Hard to get your words in when you almost die. I spent Sunday, Monday, and most of Tuesday asleep. Wednesday burned off into dusk and I never left the couch. Back to work on Thursday, but I learned quick I had to take the elevator, because the stairs were going to end me.

Setting the right goals

I joined up with NaNoWriMo for the first time this year. Like I explained earlier, I intended to get back on the daily writing horse. I wasn’t looking for 1600 a day. And even though I kept up all right with that modest goal the first two weeks, I already knew it was a mistake.

NaNoWriMo is all about hitting 50k by the end of the month. That’s the only reason it exists. Your profile has a big damn chart with your daily count rising up to the 30th in a straight line.

It seems tautologically obvious in hindsight:

I signed up for NaNoWriMo with no intent to participate in NaNoWriMo.
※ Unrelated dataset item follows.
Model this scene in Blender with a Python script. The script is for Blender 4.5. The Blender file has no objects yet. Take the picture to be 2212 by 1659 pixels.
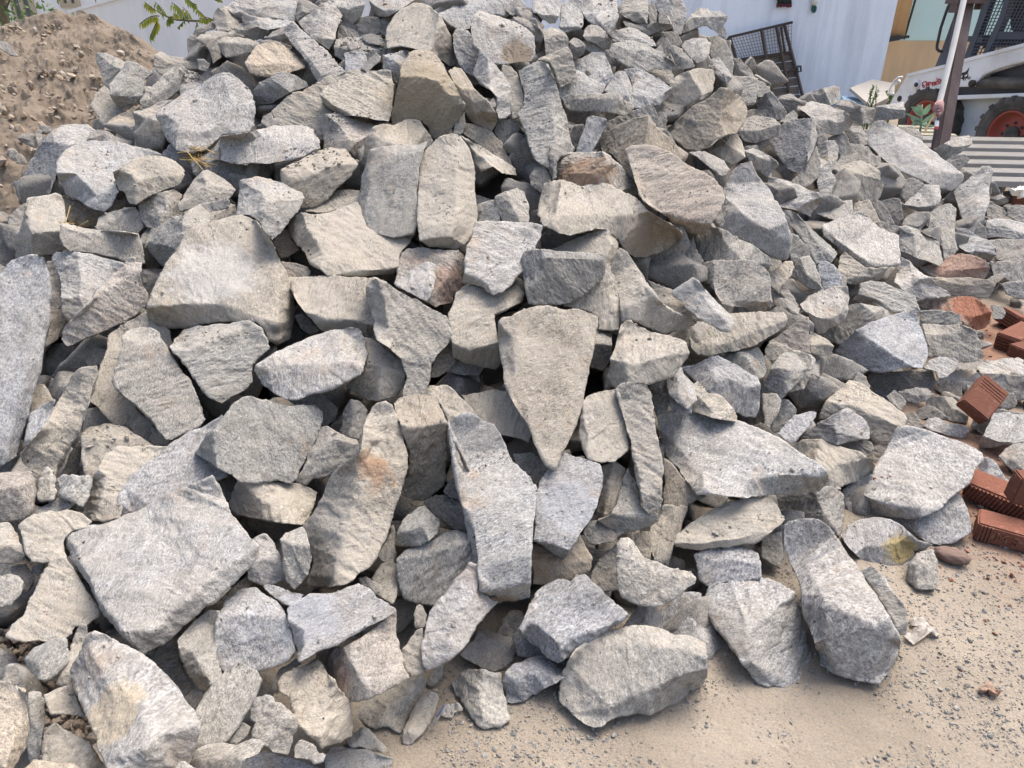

I thought riding alongside it, even though I was working on something tangentially similar, would be beneficial. I was wrong. For those first two weeks, I did all right getting something down every day. I was succeeding in my goal, but I was failing in NaNoWriMo’s—and that failure was compounding interest. The more often you don’t write 1600 a day, the more you have to write more than 1600 a day, and the further behind you get. The sense of failure is a positive feedback loop.

Reporting success

What I should have done was build a system that tracked my success, instead of adding to failure. If I’d been seeing a calendar with weeks full of check marks (or plus signs, or emoji, or what have you), that would be an impetus to sustain momentum. Fill the calendar with green, because my goal here was to write something every day. Then it would have been less a punishment when the numbers were low, because any number that isn’t zero is a success.

That was my problem with NaNoWriMo. I thought I could access the infrastructure without being a citizen, to mix up another metaphor. I wanted the encouragement, I wanted the forums and the support, but that exists around NaNoWriMo’s core. The core is that bar chart on the calendar climbing to 50k.

It’s a good lesson to keep with you. Success isn’t made by itself. It’s easier to succeed when you can see yourself succeed, when you focus on the correct progress.

Don’t regret

This part is something I have to remind myself. Sure, I made a mistake this time. But I wrote, and I did so more days in a row than I had the month prior. I’m in the currents more than I have been, I’m thinking about the book, I’m swimming in it again. Yeah, there were a bunch of zero days.

Like I said. Hard to get your words in when you almost die.

So I’m going to examine what worked (having a concrete goal), and I’m going to jettison what didn’t (coopting other structures with different goals), and I’ll keep moving forward.

Because by God this book’s getting done.